== WHAT YOU WILL DO ==
Please give back word for word the lines below, from the first one through the one with "mb.add(P, F, 0, True);".

== SUPPLIED MATERIAL ==

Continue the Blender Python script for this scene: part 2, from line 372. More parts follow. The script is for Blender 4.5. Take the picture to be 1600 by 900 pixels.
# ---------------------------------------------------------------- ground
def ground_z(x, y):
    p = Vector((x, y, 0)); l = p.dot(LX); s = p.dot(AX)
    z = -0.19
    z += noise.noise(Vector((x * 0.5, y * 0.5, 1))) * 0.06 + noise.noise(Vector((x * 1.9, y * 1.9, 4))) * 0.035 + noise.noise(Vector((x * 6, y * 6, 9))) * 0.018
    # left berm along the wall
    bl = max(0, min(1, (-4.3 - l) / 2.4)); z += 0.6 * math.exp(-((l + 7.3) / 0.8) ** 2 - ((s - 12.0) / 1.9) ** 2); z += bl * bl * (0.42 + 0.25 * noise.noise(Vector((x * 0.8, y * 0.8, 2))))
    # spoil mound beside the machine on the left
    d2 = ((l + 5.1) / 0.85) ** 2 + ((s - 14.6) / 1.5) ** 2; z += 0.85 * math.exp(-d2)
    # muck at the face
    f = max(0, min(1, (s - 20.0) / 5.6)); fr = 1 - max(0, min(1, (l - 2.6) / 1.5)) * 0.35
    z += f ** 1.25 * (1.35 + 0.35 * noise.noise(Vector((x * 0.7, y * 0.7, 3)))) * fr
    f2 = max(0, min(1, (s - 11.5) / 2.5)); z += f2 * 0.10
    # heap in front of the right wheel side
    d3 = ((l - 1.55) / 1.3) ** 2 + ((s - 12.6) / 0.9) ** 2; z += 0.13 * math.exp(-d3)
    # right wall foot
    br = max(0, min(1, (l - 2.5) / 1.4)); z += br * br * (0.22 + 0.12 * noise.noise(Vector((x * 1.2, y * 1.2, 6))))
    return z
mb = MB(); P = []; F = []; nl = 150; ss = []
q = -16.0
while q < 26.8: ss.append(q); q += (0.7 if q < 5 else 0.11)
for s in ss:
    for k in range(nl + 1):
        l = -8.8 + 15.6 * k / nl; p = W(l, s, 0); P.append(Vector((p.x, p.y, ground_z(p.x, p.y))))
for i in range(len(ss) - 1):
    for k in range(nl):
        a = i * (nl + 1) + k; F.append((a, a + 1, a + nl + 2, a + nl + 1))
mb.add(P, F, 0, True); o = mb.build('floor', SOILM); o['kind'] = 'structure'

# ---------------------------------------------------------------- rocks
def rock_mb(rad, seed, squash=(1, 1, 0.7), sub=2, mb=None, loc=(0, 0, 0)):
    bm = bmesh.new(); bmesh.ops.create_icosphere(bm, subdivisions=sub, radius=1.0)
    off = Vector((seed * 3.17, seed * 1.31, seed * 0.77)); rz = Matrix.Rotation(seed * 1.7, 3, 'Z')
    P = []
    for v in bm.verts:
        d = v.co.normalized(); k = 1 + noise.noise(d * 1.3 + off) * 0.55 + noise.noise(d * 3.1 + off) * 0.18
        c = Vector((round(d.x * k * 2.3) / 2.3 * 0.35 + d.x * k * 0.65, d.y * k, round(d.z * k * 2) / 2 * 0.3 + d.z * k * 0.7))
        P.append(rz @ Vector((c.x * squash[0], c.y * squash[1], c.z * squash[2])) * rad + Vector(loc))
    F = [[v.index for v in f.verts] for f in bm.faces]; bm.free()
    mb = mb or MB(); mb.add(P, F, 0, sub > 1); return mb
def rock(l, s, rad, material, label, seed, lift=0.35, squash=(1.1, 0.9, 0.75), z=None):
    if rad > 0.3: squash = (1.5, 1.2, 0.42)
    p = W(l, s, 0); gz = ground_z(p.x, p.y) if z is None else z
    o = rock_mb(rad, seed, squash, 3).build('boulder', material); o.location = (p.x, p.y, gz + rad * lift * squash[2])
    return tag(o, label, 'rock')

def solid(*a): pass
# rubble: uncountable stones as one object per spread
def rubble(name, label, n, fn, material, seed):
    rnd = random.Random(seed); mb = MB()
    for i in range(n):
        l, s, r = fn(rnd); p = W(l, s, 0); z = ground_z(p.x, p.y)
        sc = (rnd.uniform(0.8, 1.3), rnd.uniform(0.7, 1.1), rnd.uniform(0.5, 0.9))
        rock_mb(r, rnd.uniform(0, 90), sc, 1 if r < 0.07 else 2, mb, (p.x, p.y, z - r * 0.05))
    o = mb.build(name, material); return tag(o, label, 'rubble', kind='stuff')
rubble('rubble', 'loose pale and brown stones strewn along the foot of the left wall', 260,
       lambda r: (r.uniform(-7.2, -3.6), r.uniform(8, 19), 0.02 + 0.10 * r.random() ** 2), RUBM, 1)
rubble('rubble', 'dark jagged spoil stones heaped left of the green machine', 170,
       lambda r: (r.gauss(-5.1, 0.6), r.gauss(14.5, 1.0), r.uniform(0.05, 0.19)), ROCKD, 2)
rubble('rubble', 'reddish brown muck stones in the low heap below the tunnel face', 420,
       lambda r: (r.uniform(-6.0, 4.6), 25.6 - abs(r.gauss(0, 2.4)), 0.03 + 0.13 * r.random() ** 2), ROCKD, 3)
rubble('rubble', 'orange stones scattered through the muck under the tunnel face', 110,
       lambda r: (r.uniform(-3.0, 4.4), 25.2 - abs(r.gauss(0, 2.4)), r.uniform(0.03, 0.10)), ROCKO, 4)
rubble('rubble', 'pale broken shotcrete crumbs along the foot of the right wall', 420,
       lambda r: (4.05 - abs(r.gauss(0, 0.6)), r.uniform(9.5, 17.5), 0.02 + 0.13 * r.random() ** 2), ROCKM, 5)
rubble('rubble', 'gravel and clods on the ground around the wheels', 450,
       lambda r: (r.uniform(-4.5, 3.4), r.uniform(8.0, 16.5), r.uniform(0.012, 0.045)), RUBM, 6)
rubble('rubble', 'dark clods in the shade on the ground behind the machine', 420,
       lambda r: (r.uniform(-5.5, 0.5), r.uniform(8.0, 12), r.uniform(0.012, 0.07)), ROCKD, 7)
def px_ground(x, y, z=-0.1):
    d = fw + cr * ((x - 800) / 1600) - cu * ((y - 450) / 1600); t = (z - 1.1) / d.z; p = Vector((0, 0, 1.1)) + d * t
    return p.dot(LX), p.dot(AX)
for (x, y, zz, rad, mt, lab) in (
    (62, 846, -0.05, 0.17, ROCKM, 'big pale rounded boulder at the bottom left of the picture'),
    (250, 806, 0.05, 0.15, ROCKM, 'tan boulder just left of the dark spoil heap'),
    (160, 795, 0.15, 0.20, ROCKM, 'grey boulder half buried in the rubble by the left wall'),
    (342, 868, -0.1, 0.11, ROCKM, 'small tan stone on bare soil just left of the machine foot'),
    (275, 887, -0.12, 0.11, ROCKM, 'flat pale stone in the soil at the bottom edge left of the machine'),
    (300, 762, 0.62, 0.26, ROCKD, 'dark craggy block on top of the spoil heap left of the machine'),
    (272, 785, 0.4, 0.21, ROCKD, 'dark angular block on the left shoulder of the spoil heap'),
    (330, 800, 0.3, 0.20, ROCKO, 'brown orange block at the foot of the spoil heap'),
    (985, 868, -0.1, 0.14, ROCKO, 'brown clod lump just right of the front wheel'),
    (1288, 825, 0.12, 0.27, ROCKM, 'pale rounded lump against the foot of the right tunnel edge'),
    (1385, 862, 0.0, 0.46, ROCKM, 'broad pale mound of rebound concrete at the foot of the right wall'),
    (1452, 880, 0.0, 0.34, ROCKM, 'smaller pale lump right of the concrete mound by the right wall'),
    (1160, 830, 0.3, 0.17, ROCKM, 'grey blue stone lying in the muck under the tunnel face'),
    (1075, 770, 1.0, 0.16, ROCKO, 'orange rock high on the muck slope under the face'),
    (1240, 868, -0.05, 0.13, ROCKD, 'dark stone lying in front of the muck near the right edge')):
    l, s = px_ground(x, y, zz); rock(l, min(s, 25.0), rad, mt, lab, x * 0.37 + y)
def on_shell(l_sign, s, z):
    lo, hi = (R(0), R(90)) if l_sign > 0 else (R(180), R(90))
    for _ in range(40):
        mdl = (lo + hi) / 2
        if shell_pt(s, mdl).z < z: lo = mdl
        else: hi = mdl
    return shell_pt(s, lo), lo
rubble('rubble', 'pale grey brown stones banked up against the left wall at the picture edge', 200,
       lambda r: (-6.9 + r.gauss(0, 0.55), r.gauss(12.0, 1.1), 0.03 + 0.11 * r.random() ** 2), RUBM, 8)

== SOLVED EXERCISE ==
Continue the Blender Python script for this scene: part 2, from line 372. More parts follow. The script is for Blender 4.5. Take the picture to be 1600 by 900 pixels.
# ---------------------------------------------------------------- ground
def ground_z(x, y):
    p = Vector((x, y, 0)); l = p.dot(LX); s = p.dot(AX)
    z = -0.19
    z += noise.noise(Vector((x * 0.5, y * 0.5, 1))) * 0.06 + noise.noise(Vector((x * 1.9, y * 1.9, 4))) * 0.035 + noise.noise(Vector((x * 6, y * 6, 9))) * 0.018
    # left berm along the wall
    bl = max(0, min(1, (-4.3 - l) / 2.4)); z += 0.6 * math.exp(-((l + 7.3) / 0.8) ** 2 - ((s - 12.0) / 1.9) ** 2); z += bl * bl * (0.42 + 0.25 * noise.noise(Vector((x * 0.8, y * 0.8, 2))))
    # spoil mound beside the machine on the left
    d2 = ((l + 5.1) / 0.85) ** 2 + ((s - 14.6) / 1.5) ** 2; z += 0.85 * math.exp(-d2)
    # muck at the face
    f = max(0, min(1, (s - 20.0) / 5.6)); fr = 1 - max(0, min(1, (l - 2.6) / 1.5)) * 0.35
    z += f ** 1.25 * (1.35 + 0.35 * noise.noise(Vector((x * 0.7, y * 0.7, 3)))) * fr
    f2 = max(0, min(1, (s - 11.5) / 2.5)); z += f2 * 0.10
    # heap in front of the right wheel side
    d3 = ((l - 1.55) / 1.3) ** 2 + ((s - 12.6) / 0.9) ** 2; z += 0.13 * math.exp(-d3)
    # right wall foot
    br = max(0, min(1, (l - 2.5) / 1.4)); z += br * br * (0.22 + 0.12 * noise.noise(Vector((x * 1.2, y * 1.2, 6))))
    return z
mb = MB(); P = []; F = []; nl = 150; ss = []
q = -16.0
while q < 26.8: ss.append(q); q += (0.7 if q < 5 else 0.11)
for s in ss:
    for k in range(nl + 1):
        l = -8.8 + 15.6 * k / nl; p = W(l, s, 0); P.append(Vector((p.x, p.y, ground_z(p.x, p.y))))
for i in range(len(ss) - 1):
    for k in range(nl):
        a = i * (nl + 1) + k; F.append((a, a + 1, a + nl + 2, a + nl + 1))
mb.add(P, F, 0, True); o = mb.build('floor', SOILM); o['kind'] = 'structure'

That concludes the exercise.